Calculating Speed and Force in Water Jet Impact | Fluid Mechanics Homework

[pedro97]

Homework Statement

"A jet of water issues from a nozzle, of diameter h_1=0,102 m (and depth b=1 m), at a speed U_1=2,02 m/s. The jet strikes a flat plate of mass M=2,05 kg, as shown in figure, and it breaks into two jets of equal speed and diameter h_2=0,122 m and h_3=0,102 m. Determine the speed at which the water leaves the plate, U. Knowing that α=30° and that the volume in transition is V=5,05 L, find the components F_x and F_y of the total force that should be applied on the plate to maintain it in equilibrium". (Solutions are U=0.9198, F_x=28.48 and F_y= -389.7).

Homework Equations

-Momentum conservation equation
-Fluid mechanics equations

The Attempt at a Solution

To answer the first question, I took the jet as my control volume and I applied the momentum conservation equation on it:
(-ρU_1h_1b)+(ρUh_2b)+(ρUh_3b)=0
So: U=(U_1h_1)/(h_2+h_3)= 0.9198
My doubts concern the second question: I think I should use the rate of change of momentum, but I'm not sure how to continue this...

 

[Chestermiller]

Homework Statement

"A jet of water issues from a nozzle, of diameter h_1=0,102 m (and depth b=1 m), at a speed U_1=2,02 m/s.

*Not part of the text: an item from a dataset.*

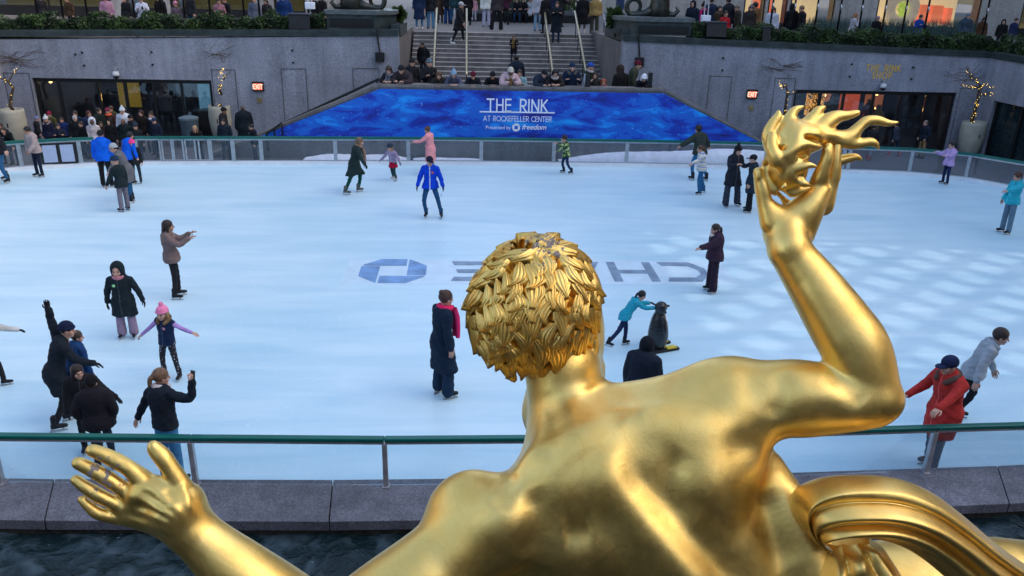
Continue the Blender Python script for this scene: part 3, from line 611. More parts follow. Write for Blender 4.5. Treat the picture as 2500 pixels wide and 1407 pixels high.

The jet strikes a flat plate of mass M=2,05 kg, as shown in figure, and it breaks into two jets of equal speed and diameter h_2=0,122 m and h_3=0,102 m. Determine the speed at which the water leaves the plate, U. Knowing that α=30° and that the volume in transition is V=5,05 L, find the components F_x and F_y of the total force that should be applied on the plate to maintain it in equilibrium". (Solutions are U=0.9198, F_x=28.48 and F_y= -389.7).

Homework Equations

-Momentum conservation equation
-Fluid mechanics equations

The Attempt at a Solution

To answer the first question, I took the jet as my control volume and I applied the momentum conservation equation on it:
(-ρU_1h_1b)+(ρUh_2b)+(ρUh_3b)=0
So: U=(U_1h_1)/(h_2+h_3)= 0.9198
My doubts concern the second question: I think I should use the rate of change of momentum, but I'm not sure how to continue this...

Tell us what you've learned about the macroscopic momentum balance equation, and discuss how it might be applied to this problem. Also, tell us why your first equation is not a momentum conservation equation.